Der Oberste Gerichtshof möchte außerdem wissen, ob die unionsrechtlich anerkannten Grundrechte dahin auszulegen sind, dass sie einer Anordnung eines nationalen Gerichts entgegenstehen, mit der einem Anbieter von Inter­net­zu­gangs­diensten verboten wird, seinen Kunden den Zugang zu einer Website zu ermöglichen, auf der ohne Zustimmung der Rechtsinhaber Schutz­ge­gen­stände online zugänglich gemacht werden, wenn die Anordnung keine Angaben dazu enthält, welche Maßnahmen dieser Anbieter ergreifen muss, und wenn er Beugestrafen wegen eines Verstoßes gegen die Anordnung durch den Nachweis abwenden kann, dass er alle zumutbaren Maßnahmen ergriffen hat. Hierzu führt der Gerichtshof aus, dass im Rahmen einer solchen Anordnung die Urheberrechte und die verwandten Schutzrechte (die Teil des Rechts des geistigen Eigentums sind) in erster Linie mit der unter­neh­me­rischen Freiheit der Wirtschafts­teil­nehmer (wie der Anbieter von Inter­net­zu­gangs­diensten) und der Infor­ma­ti­o­ns­freiheit der Internetnutzer kollidieren. Im Fall mehrerer kollidierender Grundrechte ist es aber Sache der Mitgliedstaaten, darauf zu achten, dass sie sich auf eine Auslegung des Unionsrechts und ihres nationalen Rechts stützen, die es ihnen erlaubt, ein angemessenes Gleichgewicht zwischen diesen Grundrechten sicherzustellen.

Recht des Anbieters von Inter­net­zu­gangs­diensten auf unter­neh­me­rische Freiheit bleibt unangetastet

Die fragliche Anordnung lässt insbesondere den Wesensgehalt des Rechts des Anbieters von Inter­net­zu­gangs­diensten auf unter­neh­me­rische Freiheit unangetastet. Zum einen überlässt sie es ihrem Adressaten, die konkreten Maßnahmen zu bestimmen, die zur Erreichung des angestrebten Ziels zu treffen sind, so dass er sich für die Umsetzung derjenigen Maßnahmen entscheiden kann, die seinen Ressourcen und Möglichkeiten am besten entsprechen und mit den übrigen von ihm bei der Ausübung seiner Tätigkeit zu erfüllenden Pflichten und Anforderungen vereinbar sind. Zum anderen ermöglicht sie es ihm, sich von seiner Haftung zu befreien, indem er nachweist, dass er alle zumutbaren Maßnahmen ergriffen hat.

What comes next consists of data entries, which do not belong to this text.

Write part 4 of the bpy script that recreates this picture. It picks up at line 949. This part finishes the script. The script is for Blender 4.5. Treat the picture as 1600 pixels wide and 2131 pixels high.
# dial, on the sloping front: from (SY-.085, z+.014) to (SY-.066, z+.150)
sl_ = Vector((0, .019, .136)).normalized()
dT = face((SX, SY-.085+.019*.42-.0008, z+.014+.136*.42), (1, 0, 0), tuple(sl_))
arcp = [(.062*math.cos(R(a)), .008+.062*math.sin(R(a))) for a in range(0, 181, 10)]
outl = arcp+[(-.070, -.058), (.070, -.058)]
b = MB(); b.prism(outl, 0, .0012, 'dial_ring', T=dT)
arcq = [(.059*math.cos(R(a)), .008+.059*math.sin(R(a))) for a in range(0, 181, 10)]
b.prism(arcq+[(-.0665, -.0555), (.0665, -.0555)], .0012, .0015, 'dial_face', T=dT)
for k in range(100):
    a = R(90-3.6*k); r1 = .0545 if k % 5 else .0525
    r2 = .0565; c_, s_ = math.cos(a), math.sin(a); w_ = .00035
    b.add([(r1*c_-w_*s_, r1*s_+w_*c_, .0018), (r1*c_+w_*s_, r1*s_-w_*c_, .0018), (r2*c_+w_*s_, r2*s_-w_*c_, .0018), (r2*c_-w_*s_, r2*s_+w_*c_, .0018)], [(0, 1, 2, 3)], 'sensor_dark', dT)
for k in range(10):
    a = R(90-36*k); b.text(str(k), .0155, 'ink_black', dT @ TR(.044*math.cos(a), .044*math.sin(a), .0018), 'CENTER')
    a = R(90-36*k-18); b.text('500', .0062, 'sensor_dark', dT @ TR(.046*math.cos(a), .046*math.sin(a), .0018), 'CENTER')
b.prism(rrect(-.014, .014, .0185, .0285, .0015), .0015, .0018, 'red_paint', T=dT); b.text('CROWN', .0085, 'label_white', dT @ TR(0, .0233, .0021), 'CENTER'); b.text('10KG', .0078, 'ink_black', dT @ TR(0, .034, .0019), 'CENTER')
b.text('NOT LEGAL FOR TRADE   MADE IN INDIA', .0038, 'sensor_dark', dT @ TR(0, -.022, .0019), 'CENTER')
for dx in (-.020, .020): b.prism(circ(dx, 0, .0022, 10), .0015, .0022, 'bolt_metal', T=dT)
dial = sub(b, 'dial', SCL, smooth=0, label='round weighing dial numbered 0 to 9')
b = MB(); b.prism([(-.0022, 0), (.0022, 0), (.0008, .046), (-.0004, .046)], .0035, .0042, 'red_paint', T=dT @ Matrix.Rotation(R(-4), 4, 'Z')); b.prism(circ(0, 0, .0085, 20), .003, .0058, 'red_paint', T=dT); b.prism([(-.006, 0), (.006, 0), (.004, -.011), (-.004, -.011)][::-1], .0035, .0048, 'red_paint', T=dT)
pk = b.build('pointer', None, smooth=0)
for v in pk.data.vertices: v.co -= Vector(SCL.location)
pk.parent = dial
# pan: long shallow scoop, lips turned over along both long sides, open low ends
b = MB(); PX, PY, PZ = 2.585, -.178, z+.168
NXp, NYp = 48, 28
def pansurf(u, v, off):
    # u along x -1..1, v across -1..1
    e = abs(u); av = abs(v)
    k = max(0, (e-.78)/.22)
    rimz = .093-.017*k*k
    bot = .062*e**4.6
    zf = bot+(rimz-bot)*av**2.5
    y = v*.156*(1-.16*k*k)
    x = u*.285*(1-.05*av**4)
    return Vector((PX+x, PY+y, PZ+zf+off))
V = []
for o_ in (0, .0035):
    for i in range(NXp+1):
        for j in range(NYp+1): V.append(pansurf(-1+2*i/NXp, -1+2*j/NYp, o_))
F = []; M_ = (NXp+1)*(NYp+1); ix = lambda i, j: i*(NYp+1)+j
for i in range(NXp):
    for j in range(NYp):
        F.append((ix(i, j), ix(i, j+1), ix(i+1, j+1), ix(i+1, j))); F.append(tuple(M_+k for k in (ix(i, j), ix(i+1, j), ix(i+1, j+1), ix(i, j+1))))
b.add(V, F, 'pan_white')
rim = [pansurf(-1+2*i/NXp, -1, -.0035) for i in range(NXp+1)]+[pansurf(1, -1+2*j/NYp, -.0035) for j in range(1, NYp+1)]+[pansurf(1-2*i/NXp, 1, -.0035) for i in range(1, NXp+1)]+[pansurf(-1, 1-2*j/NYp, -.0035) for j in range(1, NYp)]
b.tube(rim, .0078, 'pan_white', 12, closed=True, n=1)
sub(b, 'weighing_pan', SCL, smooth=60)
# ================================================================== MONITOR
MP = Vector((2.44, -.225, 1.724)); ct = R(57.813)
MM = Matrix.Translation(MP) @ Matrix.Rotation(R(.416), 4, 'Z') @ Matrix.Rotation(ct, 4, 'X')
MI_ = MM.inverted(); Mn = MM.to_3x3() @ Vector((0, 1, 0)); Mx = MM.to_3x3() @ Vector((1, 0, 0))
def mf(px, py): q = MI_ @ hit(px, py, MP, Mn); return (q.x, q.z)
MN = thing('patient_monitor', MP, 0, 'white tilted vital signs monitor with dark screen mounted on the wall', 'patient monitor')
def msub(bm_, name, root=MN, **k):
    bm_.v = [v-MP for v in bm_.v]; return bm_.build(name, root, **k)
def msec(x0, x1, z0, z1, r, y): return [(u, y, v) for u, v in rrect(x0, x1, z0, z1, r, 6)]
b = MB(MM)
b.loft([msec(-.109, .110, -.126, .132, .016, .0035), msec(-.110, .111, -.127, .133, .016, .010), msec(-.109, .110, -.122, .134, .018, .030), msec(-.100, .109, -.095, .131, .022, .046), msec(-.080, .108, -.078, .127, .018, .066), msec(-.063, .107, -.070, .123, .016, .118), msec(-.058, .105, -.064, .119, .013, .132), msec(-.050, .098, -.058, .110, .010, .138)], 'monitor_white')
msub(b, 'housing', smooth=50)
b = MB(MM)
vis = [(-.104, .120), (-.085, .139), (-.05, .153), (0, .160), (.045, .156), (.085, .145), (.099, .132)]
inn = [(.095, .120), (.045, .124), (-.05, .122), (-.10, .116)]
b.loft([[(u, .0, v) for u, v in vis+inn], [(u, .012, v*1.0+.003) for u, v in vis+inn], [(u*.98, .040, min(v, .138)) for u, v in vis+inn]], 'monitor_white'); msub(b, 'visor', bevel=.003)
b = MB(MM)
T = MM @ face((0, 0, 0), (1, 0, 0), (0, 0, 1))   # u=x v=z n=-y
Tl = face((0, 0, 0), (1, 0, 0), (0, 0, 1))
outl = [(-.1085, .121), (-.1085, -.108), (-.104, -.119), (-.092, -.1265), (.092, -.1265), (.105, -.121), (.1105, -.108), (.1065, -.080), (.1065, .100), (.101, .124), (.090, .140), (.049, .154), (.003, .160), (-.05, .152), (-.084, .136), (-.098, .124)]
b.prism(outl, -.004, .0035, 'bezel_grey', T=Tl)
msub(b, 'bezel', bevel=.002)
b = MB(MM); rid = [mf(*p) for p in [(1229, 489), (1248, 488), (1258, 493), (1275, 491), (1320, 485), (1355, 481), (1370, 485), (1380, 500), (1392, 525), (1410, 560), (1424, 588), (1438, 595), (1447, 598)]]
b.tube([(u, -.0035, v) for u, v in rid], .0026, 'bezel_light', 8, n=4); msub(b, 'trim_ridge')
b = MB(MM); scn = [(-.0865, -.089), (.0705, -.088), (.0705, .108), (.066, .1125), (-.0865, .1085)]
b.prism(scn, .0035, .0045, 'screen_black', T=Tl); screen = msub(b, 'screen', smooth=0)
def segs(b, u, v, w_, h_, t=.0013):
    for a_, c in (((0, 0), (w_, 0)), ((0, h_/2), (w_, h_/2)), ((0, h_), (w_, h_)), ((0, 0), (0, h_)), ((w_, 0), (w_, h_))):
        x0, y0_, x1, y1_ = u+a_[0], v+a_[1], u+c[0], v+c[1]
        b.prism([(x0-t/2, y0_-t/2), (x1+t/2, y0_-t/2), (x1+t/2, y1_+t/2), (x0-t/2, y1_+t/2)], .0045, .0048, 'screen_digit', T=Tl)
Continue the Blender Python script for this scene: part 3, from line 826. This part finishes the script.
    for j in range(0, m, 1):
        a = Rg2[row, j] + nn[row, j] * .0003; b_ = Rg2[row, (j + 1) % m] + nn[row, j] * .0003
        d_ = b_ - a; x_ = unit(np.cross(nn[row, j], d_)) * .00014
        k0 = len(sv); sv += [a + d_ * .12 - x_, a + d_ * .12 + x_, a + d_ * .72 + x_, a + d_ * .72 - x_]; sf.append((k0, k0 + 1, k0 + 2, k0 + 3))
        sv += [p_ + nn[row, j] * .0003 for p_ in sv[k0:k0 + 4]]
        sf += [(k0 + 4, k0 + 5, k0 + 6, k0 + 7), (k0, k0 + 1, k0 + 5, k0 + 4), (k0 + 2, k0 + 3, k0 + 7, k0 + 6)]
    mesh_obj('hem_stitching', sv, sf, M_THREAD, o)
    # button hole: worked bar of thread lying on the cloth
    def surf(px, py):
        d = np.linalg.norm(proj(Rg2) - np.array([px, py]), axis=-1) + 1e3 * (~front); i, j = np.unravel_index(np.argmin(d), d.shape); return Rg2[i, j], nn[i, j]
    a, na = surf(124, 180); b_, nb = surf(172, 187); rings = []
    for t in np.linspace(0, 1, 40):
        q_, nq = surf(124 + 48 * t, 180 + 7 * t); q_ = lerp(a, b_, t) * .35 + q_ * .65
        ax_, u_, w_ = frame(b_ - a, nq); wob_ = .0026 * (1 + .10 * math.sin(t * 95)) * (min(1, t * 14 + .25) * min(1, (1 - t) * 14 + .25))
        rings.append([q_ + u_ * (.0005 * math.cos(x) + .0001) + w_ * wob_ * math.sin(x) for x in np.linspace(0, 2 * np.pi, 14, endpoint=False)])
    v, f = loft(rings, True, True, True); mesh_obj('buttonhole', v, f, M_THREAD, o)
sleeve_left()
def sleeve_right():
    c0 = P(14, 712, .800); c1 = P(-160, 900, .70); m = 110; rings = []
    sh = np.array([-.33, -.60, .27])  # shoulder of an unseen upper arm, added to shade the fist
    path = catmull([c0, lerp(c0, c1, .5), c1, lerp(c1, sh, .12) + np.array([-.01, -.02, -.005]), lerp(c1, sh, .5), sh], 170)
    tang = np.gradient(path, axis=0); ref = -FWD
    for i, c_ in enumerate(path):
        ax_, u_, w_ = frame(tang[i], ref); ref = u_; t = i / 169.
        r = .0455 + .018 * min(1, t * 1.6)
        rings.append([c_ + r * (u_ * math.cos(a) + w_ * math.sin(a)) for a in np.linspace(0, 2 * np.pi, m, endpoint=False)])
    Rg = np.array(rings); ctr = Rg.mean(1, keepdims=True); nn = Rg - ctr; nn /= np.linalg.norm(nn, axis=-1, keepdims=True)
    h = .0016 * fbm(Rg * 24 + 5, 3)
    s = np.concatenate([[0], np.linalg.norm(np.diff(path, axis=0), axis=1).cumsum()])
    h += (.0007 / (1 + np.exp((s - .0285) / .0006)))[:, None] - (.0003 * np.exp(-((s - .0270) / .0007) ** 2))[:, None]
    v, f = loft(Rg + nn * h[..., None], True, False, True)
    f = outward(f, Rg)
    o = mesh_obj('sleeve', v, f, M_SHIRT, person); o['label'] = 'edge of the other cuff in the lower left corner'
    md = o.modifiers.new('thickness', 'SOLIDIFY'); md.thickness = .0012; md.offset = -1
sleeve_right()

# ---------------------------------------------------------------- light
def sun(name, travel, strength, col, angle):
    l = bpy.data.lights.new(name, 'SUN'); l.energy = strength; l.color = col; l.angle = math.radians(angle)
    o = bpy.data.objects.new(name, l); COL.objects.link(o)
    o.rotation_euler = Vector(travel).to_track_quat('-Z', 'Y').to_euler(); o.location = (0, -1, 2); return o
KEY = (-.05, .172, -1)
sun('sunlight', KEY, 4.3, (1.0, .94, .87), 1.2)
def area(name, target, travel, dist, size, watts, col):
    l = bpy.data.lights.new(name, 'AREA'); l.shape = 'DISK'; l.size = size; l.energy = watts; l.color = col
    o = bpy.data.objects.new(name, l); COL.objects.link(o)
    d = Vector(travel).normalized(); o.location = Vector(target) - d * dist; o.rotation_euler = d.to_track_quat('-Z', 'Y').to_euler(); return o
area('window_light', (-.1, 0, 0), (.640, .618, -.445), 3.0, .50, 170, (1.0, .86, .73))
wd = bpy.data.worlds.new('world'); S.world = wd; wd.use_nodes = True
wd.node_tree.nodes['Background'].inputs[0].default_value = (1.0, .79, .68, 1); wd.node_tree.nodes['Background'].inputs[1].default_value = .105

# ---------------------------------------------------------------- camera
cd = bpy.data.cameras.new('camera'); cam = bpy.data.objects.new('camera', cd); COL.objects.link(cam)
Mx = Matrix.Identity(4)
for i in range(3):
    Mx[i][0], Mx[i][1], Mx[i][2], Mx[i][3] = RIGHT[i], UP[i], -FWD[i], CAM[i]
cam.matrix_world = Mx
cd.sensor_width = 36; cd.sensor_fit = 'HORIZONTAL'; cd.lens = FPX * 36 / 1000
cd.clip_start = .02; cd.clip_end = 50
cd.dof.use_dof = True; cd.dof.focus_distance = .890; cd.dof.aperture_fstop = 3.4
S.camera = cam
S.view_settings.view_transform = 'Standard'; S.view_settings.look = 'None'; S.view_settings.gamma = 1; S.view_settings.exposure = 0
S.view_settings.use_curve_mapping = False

Beschränkenden Maßnahmen unter bestimmten Voraussetzungen nicht zu beanstanden

Daher stehen die betroffenen Grundrechte einer solchen Anordnung nicht entgegen, wenn - zur Wahrung der Infor­ma­ti­o­ns­freiheit der Internetnutzer - die vom Anbieter von Inter­net­zu­gangs­diensten getroffenen Maßnahmen den Internetnutzern nicht unnötig die Möglichkeit vorenthalten, in rechtmäßiger Weise Zugang zu den verfügbaren Informationen zu erlangen, und wenn sie - zur Wahrung des Rechts des geistigen Eigentums der Rechtsinhaber - bewirken, dass unerlaubte Zugriffe auf die Schutz­ge­gen­stände verhindert oder zumindest erschwert werden und dass die Internetnutzer zuverlässig davon abgehalten werden, auf die ihnen unter Verletzung des Rechts des geistigen Eigentums zugänglich gemachten Schutz­ge­gen­stände zuzugreifen. Außerdem müssen die Internetnutzer, wie im Übrigen auch die Anbieter von Inter­net­zu­gangs­diensten, ihre Rechte vor Gericht geltend machen können. Ob diese Voraussetzungen erfüllt sind, haben die nationalen Behörden und Gerichte zu prüfen.

Erläuterungen
* Im Juni 2011 stellte diese Website ihren Betrieb ein, nachdem die deutschen Straf­ver­fol­gungs­be­hörden gegen ihren Betreiber tätig geworden waren.

** Richtlinie 2001/29/EG des Europäischen Parlaments und des Rates vom 22. Mai 2001 zur Harmonisierung bestimmter Aspekte des Urheberrechts und der verwandten Schutzrechte in der Infor­ma­ti­o­ns­ge­sell­schaft (ABl. L 167, S. 10).